Un quadro assolutamente statico, allora? No. Nelle diocesi i cui dati sono mutati tra il 2001 e il 2003 può capitare di assistere a cambiamenti che, se fossero reali, sarebbero addirittura epocali. Limitandoci al solo dato degli acattolici, si può notare che in alcune diocesi avrebbero avuto un vero e proprio crollo nel giro di soli due anni: ad esempio Gaeta (da 7.953 a 140), Messina (da 15.360 a 1.100), Pavia (da 11.153 a 2.851) e Reggio Calabria (da 18.081 a 2.199). Conversioni di massa? No. Altre diocesi manifestano infatti un trend esattamente contrario: il numero dei non cattolici aumenterebbe infatti in modo esponenziale ad Acqui (da 3.980 a 33.982), Brescia (da 16.350 a 106.000), Ravenna-Cervia (da 380 a 19.320) e Roma (da 76.023 a 333.206). Quest’ultimo è forse il dato più paradossale di tutti, perché corrisponde (all’unità) all’aumento della popolazione, mentre il numero dei cattolici risulta identico (all’unità) a quello di due anni prima (2.454.000).

Tutto questo accade in Italia: è facilmente intuibile cosa possa accadere nel resto del mondo.

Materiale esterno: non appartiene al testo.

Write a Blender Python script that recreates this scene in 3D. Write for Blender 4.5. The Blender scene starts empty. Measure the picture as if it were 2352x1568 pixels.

«Cresce il numero dei cattolici nel mondo, ma soprattutto in Africa e Asia, mentre in Europa si registra una certa “stabilità”. Sono alcuni dati dell’Annuario Pontificio 2005, consegnato oggi al Papa». È l’incipit della notizia così come diffusa il 31 gennaio 2005 dalla SIR (Servizio Informazione Religiosa, l’agenzia di stampa dei vescovi italiani). I miei corsivi hanno evidenziato l’uso ripetuto del modo indicativo al posto del condizionale: le statistiche sono state presentate dalla Chiesa cattolica come un dato affidabile, e come tale è stato recepito dai mass media di tutto il mondo. Come penso di aver documentato, i dati divulgati sono invece da ritenersi privi di qualunque valore scientifico, e assolutamente improbabili anche come semplici stime. Sconcerta che la Santa Sede pubblichi annualmente due raccolte statistiche che propongono numeri vecchi e/o non plausibili. Se lo fa, è perché ritiene, evidentemente, di poter contare sull’accettazione acritica degli stessi. Confido che questa ricerca aiuti a comprendere la necessità di fornire esclusivamente notizie attendibili, anche e soprattutto su argomenti religiosi.